No. Jesus delegated to Peter and the 11.
He also delegated to Paul. Why wasn’t Paul chosen to take the place of Judas?
Paul was doing his own thing with the Gentiles. I’ll take Jesus’ words over Paul’s any day.
Believers of man-made religions are easily deceived by false beliefs.
Peter and the apostles were the leaders of the Catholic Church, originally called The Way.
Which year was your church established, so how can your man-made church be connected to the Apostles?
Scripture indicates that the apostles endowed bishops and elders with their special authority to teach. We see the earliest evidence of the apostles conferring authority in the account of the appointing of Judas’s replacement:
Matthias was chosen to replace Judas. Acts 1:23=26
In his first letter to Timothy, a bishop—in which Paul calls the Church “the pillar and bulwark of the truth” (1 Tim. 3:15)—he instructs him, “Till I come, attend to the public reading of scripture, to preaching, to teaching. Do not neglect the gift you have, which was given you by prophetic utterance when the council of elders laid their hands upon you. Practice these duties, devote yourself to them, so that all may see your progress. Take heed to yourself and to your teaching; hold to that, for by so doing you will save both yourself and your hearers” (1 Tim. 4:13–16).
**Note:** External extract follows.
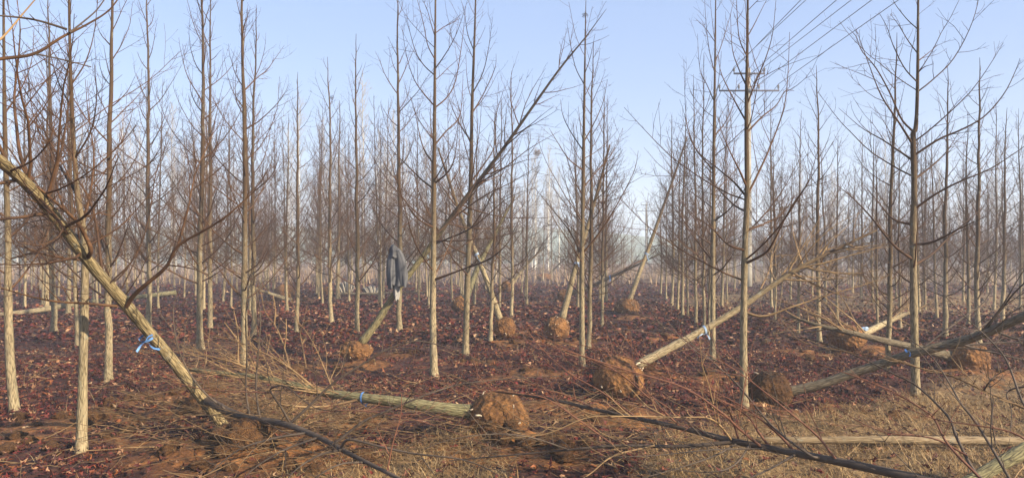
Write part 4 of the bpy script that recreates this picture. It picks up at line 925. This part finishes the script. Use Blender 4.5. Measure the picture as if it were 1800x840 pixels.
for lab, ox, oz, ex in WL:
    z = PT + oz + .34; a = np.array((PX + ox, PY - .19, z)); de = (z - H) * F / HOR; e = np.array(((ex - 900) * de / F, de, z))
    far = np.array((PX2 + ox, 112 - .19, z - 2.0)); nearp = a + (e - a) * ((PY + 25) / (PY - de))
    s = np.linspace(0, 1, 16)[:, None]
    w2 = far * (1 - s) + a * s - np.array((0, 0, 1.6)) * (4 * s * (1 - s)); s = s[1:]
    mb = MB(); mb.tube(np.concatenate([w2, a * (1 - s) + nearp * s]), np.full(31, .017), 4)
    o = mb.build('power_line', M_WIRE, None, a); o.location = a; tag(o, 'thin power line running up ' + lab, 'cable')

# ------------------------------------------------------------------ soil clods, stones of earth
cm = []
for i in range(7):
    mb = MB(); mb.raw(lump(ICO3[0], .42, 50 + i, 1.9, (1, .85, .62)), T=ICO3[1]); cm.append(mb.mesh('soil_clod', M_SOIL))
def clod(x, y, r, lab, g=None):
    o = link('soil_clod', cm[rnd.randrange(7)]); o.location = (x, y, gz(x, y) + r * .12); o.scale = (r, r, r); o.rotation_euler = (rnd.uniform(-.4, .4), rnd.uniform(-.4, .4), rnd.uniform(0, 6.28))
    return tag(o, lab, 'soil clod', g)
for px, py, r, lab in [(990, 826, .10, 'smooth reddish block of earth at the bottom edge, below the middle'), (1100, 742, .10, 'bright orange clod under the dark fallen treetop, right of the middle'), (345, 728, .17, 'dark wet earth lump at the foot of the leaning trunk'),
                       (368, 688, .16, 'tan earth mound behind the foot of the leaning trunk'), (905, 592, .17, 'loose clod lying against the ball of the left-tilted tree'), (1130, 660, .17, 'clod leaning on the right side of the muddy root ball'),
                       (430, 805, .22, 'large orange earth heap at the bottom, below the dark grey limb'), (520, 648, .13, 'orange clod beside the pale dry sapling'), (925, 657, .11, 'brown clod left of the muddy round root ball'), (170, 742, .16, 'flat orange clod behind the nearest upright trunk')]:
    clod(*GP(px, py), r, lab)
for i in range(190):
    s = rnd.choice(SOILW if i % 3 else SOILW[:12]); x = s[0] + rnd.gauss(0, .5) * s[2]; y = s[1] + rnd.gauss(0, .5) * s[2]
    if y > 3.6: clod(x, y, rnd.uniform(.03, .095), 'small crumbly lump of orange soil lying in the dug ground', 'small clods on the dug soil')

# ------------------------------------------------------------------ leaf litter, grass, sticks
def scatter(n, y0, y1, wide=.74):
    y = np.sqrt(nr.random(n) * (y1 * y1 - y0 * y0) + y0 * y0); x = (nr.random(n) * 2 - 1) * wide * y
    return x, y
PAL = np.array([(.050, .011, .009), (.088, .018, .013), (.032, .009, .008), (.125, .036, .018), (.22, .11, .062), (.16, .048, .014), (.11, .016, .012), (.30, .18, .105)])
PW = np.array([.23, .23, .13, .14, .12, .06, .06, .03])
def leaves(parts):
    VV = []; TT = []; CC = []; n0 = 0
    for x, y, size, pts in parts:
        keep = nr.random(len(x)) > np.maximum.reduce([soil_mask(x, y) * .93, straw_mask(x, y) * .80, np.clip((fbm(x * .8 + 70, y * .8 + 20, 4) - .47) * 5, 0, .75)])
        x, y = x[keep], y[keep]; n = len(x)
        a = np.linspace(0, 2 * math.pi, pts, endpoint=False)
        if pts >= 8:
            rad = np.where(np.arange(pts) % 2 == 0, 1.0, .42) * (.75 + .25 * np.cos(a))
        else: rad = np.ones(pts)
        s = size * nr.uniform(.55, 1.25, n); curl = nr.normal(.25, .45, n); fold = nr.normal(0, .5, n)
        lx = rad * np.cos(a); ly = rad * np.sin(a) * .85
        loc = np.zeros((n, pts + 1, 3)); jit = 1 + .18 * nr.normal(size=(n, pts))
        loc[:, :pts, 0] = lx * jit; loc[:, :pts, 1] = ly * jit
        loc[:, :pts, 2] = curl[:, None] * (rad ** 2)[None] * .6 + fold[:, None] * np.abs(ly)[None] + .12 * nr.normal(size=(n, pts))
        loc *= s[:, None, None] * .5
        tilt = np.abs(nr.normal(0, .38, n)); az = nr.random(n) * 6.283; sp_ = nr.random(n) * 6.283
        def rz(v, t): c, q = np.cos(t)[:, None], np.sin(t)[:, None]; return np.stack([v[..., 0] * c - v[..., 1] * q, v[..., 0] * q + v[..., 1] * c, v[..., 2]], -1)
        loc = rz(loc, sp_); c, q = np.cos(tilt)[:, None], np.sin(tilt)[:, None]
        loc = np.stack([loc[..., 0] * c + loc[..., 2] * q, loc[..., 1], -loc[..., 0] * q + loc[..., 2] * c], -1); loc = rz(loc, az)
        loc[..., 0] += x[:, None]; loc[..., 1] += y[:, None]; loc[..., 2] += (ground_z(x, y) + .008 + nr.random(n) * .03 + s * .25 * np.sin(tilt))[:, None]
        i = np.arange(n)[:, None] * (pts + 1) + n0; j = np.arange(pts)[None]
        TT.append(np.stack([i + pts + 0 * j, i + j, i + (j + 1) % pts], -1).reshape(-1, 3)); VV.append(loc.reshape(-1, 3)); n0 += n * (pts + 1)
        col = PAL[nr.choice(8, n, p=PW)] * np.array((1.12, 1.16, 1.0)) * nr.uniform(.5, 1.3, (n, 1)) * (.72 + .6 * vn(x * .9, y * .9))[:, None]
        CC.append(np.repeat(np.concatenate([col, np.ones((n, 1))], 1), pts + 1, 0))
    me = mkmesh('fallen_leaves', np.concatenate(VV), T=np.concatenate(TT)); me.polygons.foreach_set('use_smooth', np.zeros(len(me.polygons), bool))
    at = me.color_attributes.new('tone', 'FLOAT_COLOR', 'POINT'); at.data.foreach_set('color', np.concatenate(CC).astype(np.float32).ravel())
    me.materials.append(M_LEAF); return me
me = leaves([(*scatter(15000, 3.4, 8), .085, 10), (*scatter(34000, 8, 14), .09, 10), (*scatter(52000, 14, 25), .105, 5), (*scatter(42000, 25, 44), .13, 4)])
tag(link('fallen_leaves', me), 'carpet of curled purple brown fallen leaves', kind='stuff')

def blades(x, y, L, wd, flat, cols, name, label):
    n = len(x); az = nr.random(n) * 6.283; t = np.array([0, .35, .7, 1.0]); L = L * nr.uniform(.5, 1.3, n)
    el = R(90) - np.abs(nr.normal(flat, .35, n)); bend = nr.uniform(.2, 1.3, n)
    V = np.zeros((n, 4, 2, 3)); p = np.stack([x, y, ground_z(x, y) - .005], -1); d_ = 1.0 / 3
    for k in range(4):
        e = el - bend * t[k]; dx, dy, dz = np.cos(e) * np.cos(az), np.cos(e) * np.sin(az), np.sin(e)
        if k: p = p + np.stack([dx, dy, np.maximum(dz, -.15)], -1) * (L * d_)[:, None]
        sd_ = np.stack([-np.sin(az), np.cos(az), 0 * az], -1) * (wd * (1 - .8 * t[k]) * .5)
        V[:, k, 0] = p + sd_; V[:, k, 1] = p - sd_
    i = np.arange(n)[:, None] * 8; k = np.arange(3)[None] * 2
    Q = np.stack([i + k, i + k + 1, i + k + 3, i + k + 2], -1).reshape(-1, 4)
    me = mkmesh(name, V.reshape(-1, 3), Q)
    c = np.array(cols)[nr.integers(0, len(cols), n)] * nr.uniform(.7, 1.25, (n, 1))
    at = me.color_attributes.new('tone', 'FLOAT_COLOR', 'POINT'); at.data.foreach_set('color', np.repeat(np.concatenate([c, np.ones((n, 1))], 1), 8, 0).astype(np.float32).ravel())
    me.materials.append(M_GRASS); tag(link(name, me), label, kind='stuff')
STRAW = [(.37, .235, .095), (.26, .15, .058), (.46, .315, .15), (.17, .095, .04), (.32, .195, .075)]
def tufts(n, y0, y1, per, spread, mask):
    x, y = scatter(n, y0, y1); k = nr.random(n) < mask(x, y); x, y = x[k], y[k]
    x = np.repeat(x, per) + nr.normal(0, spread, len(x) * per); y = np.repeat(y, per) + nr.normal(0, spread, len(y) * per)
    return x, y
x1, y1 = tufts(5600, 3.6, 9, 26, .06, straw_mask)
blades(x1, y1, .15, .0045, .95, STRAW, 'dry_grass', 'pale straw coloured grass lying in tufts over the foreground')
x1, y1 = tufts(5200, 9, 40, 10, .12, lambda x, y: straw_mask(x, y))
blades(x1, y1, .24, .010, .5, STRAW + [(.22, .13, .07)], 'dry_grass', 'thin straw grass in the middle distance')
x1, y1 = scatter(5200, 4, 22)
blades(x1, y1, .22, .004, .9, [(.25, .16, .08), (.14, .08, .05), (.36, .26, .13)], 'dry_stalks', 'scattered dry stalks standing in the leaf litter')
x1, y1 = scatter(16000, 40, 110)
blades(x1, y1, .9, .05, .2, [(.26, .17, .09), (.20, .12, .08), (.32, .22, .12)], 'distant_weeds', 'brown dead weeds at the back of the field')
mb = MB()
for i in range(900):
    y = 3.8 + 16 * rnd.random() ** 1.4; x = rnd.uniform(-.72, .72) * y; L = rnd.uniform(.15, .9); a = rnd.uniform(0, 6.28)
    p = np.array((x, y, 0)); p = np.array((x, y, gz(x, y) + .02))
    pts = grow(p, np.array((math.cos(a), math.sin(a), rnd.uniform(0, .25))), L, 5, UP, -.1, .12)
    r = rnd.uniform(.0018, .006); mb.tube(pts, np.linspace(r, r * .4, 6), 4)
tag(mb.build('fallen_twigs', M_STRAWTWIG), 'broken twigs scattered over the leaf litter', kind='stuff')
# brush of pale cut twigs beside the leaning trunk
mb = MB()
for i in range(860):
    c0 = rnd.choice([(650, 780, 120, 35), (760, 800, 120, 25), (560, 740, 90, 30), (1080, 790, 120, 30), (950, 760, 110, 35), (1350, 800, 150, 25), (300, 760, 70, 40), (400, 660, 55, 25), (340, 625, 45, 18), (470, 690, 60, 22), (500, 790, 80, 30), (430, 760, 60, 30), (1480, 560, 70, 22), (1390, 570, 50, 20)])
    px, py = rnd.gauss(c0[0], c0[2]), rnd.gauss(c0[1], c0[3])
    if py < 540 or py > 838: continue
    x, y = GP(px, py); a = rnd.uniform(2.3, 4.0) if rnd.random() < .6 else rnd.uniform(0, 6.28); L = rnd.uniform(.3, 1.1)
    pts = grow(np.array((x, y, gz(x, y) + rnd.uniform(.01, .2))), np.array((math.cos(a), math.sin(a) * .7, rnd.uniform(-.1, .35))), L, 6, UP, -.15, .10)
    for q_ in pts: q_[2] = max(q_[2], gz(q_[0], q_[1]) + .01)
    r = rnd.uniform(.0015, .0042); mb.tube(pts, np.linspace(r, r * .35, 7), 4)
tag(mb.build('brush_twigs', twig_mat('brush', (.03, .016, .010), (.24, .145, .062), 7)), 'heap of pale cut twigs beside the leaning trunk and under the pale crown', kind='stuff')
# nest and the few dead leaf clumps still hanging on the trees
def clump(name, label, px, py, d, r, n):
    base = P(px, py, d); q = MB()
    for i in range(n):
        v = unit(rv()); p = v * r * rnd.uniform(.2, .9)
        q.tube(grow(p, perp(v), r * rnd.uniform(.8, 1.5), 3, -v, .6, .2), [r * .035] * 4, 3)
    o = q.build(name, M_FAR if 'nest' in name else M_DARKLIMB); o.location = base
    tag(o, label, 'nest' if 'nest' in name else 'leaf clump')
clump('bird_nest', 'round twig nest high in the hazy trees left of the slim pair', 945, 268, 80, .40, 90)
clump('dead_leaf_clump', 'dark withered leaf clump caught on a twig left of the kinked tall tree', 1533, 330, 9.4, .035, 30)
clump('dead_leaf_clump', 'dark withered leaf clump near the tip of the slim tree', 1028, 27, 10.9, .045, 30)
clump('dead_leaf_clump', 'dark withered leaf clump on the spire above the striped bundles', 582, 172, 18.6, .06, 30)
The one sent by the Lord does not speak and act on his own authority but by virtue of Christ’s authority; not as a member of the community but speaking to it in the name of Christ. No one can bestow grace on himself; it must be given and offered. This fact presupposes ministers of grace, authorized and empowered by Christ. From him, bishops and priests receive the mission and faculty (“the sacred power”) to act in persona Christi Capitis; deacons receive the strength to serve the people of God in the diaconia of liturgy, word, and charity, in communion with the bishop and his presbyterate. The ministry in which Christ’s emissaries do and give by God’s grace what they cannot do and give by their own powers is called a “sacrament” by the Church’s tradition. Indeed, the ministry of the Church is conferred by a special sacrament. (CCC 875)
You still did not answer the questions, nor did you deny the authority granted to the Catholic Church.